The Sorry Entertainers
Local Jet Set

Local Jet Set

Listen

1. The Only Thing I Know
2. New Age
3. Local Jet Set
4. Jeopardize
5. Disco Queen
6. Mana Chaninqa
7. The End Of All Times
8. Watching You
9. All In My Head
10. Desperate Pilgrim (version)
11. Moonshiner (Vocals By Roscoe Holcob!)

With all those sets, tractors, technicians, software forums, updates and MP3 subscription discussions, we tend to forget about the nucleus of club music: record collectors. What we call techno, house, and so on today, was developed in Detroit and Chicago in an atmosphere of party, of mix tapes and of progressive radio shows. Styles, songs, ideas were mixed up, blended, amalgamated and from lust, new lust arose.

DJ Lotti lives right in this atmosphere of record shelves, an endless source of love and inspiration to him. Calling himself THE SORRY ENTERTAINERS, he plays – no, he celebrates – music on the open platforms of Berlin club culture (like Wilde Renate, Bar25, 1000,…). Soon he found himself in a spiral, a maelstrom of ideas and of trying out. He found some friends to produce his own songs with, which were already clearly defined in his head, which was already playing in his ear. With producers and musicians M. RUX and RAZ OHARA, he’s now releasing The Sorry Entertainers – Local Jet Set.

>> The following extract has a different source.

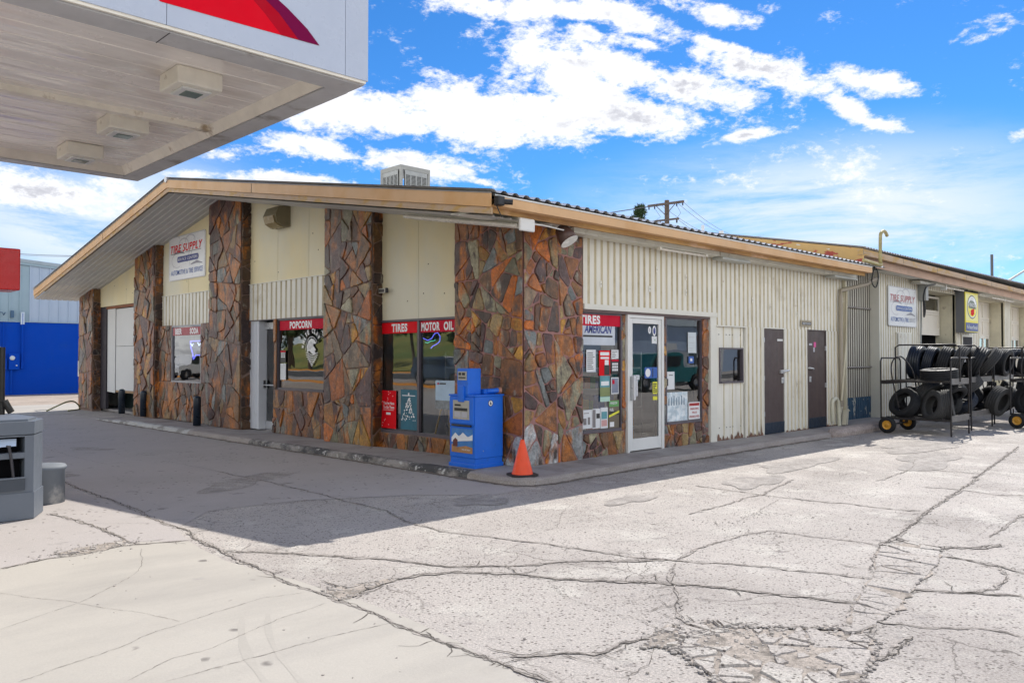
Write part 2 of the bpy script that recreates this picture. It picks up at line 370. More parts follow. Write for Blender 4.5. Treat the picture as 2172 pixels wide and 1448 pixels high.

An incredibly warm and more than referential album, floating and swinging from actual club hits like Jeopardize or End Of Times to amazingly deep Moonshiner, based on the vocals of late blues and country star ROSCOE HOLCOMB (courtesy of Folkways/Smithsonian). In between, there are sounds of Hawaii and Tokyo, from Berlin and India, from the forties and the future. At no time does this music get stuck in a genre, in a trend, but moves in all directions, in an untroubled and airy fashion.

Berlin-based singer RAZ OHARA’s vocals add another ingredient to the recipe and blends beats and strings, backgrounds and feelings to floating yet touching songs. This might be New Age, as was the title of the prereleased single, but it’s the kind of new age that indulges in the old age and kicks, no cross-legged nonsense. Accompanied by a beautiful cover by CARSTEN AERMES (kiosk royal) which manages the balancing act between twisted neo-romanticism and Russian/Italian futurism of the Twenties. The soul of images, the feeling of sound.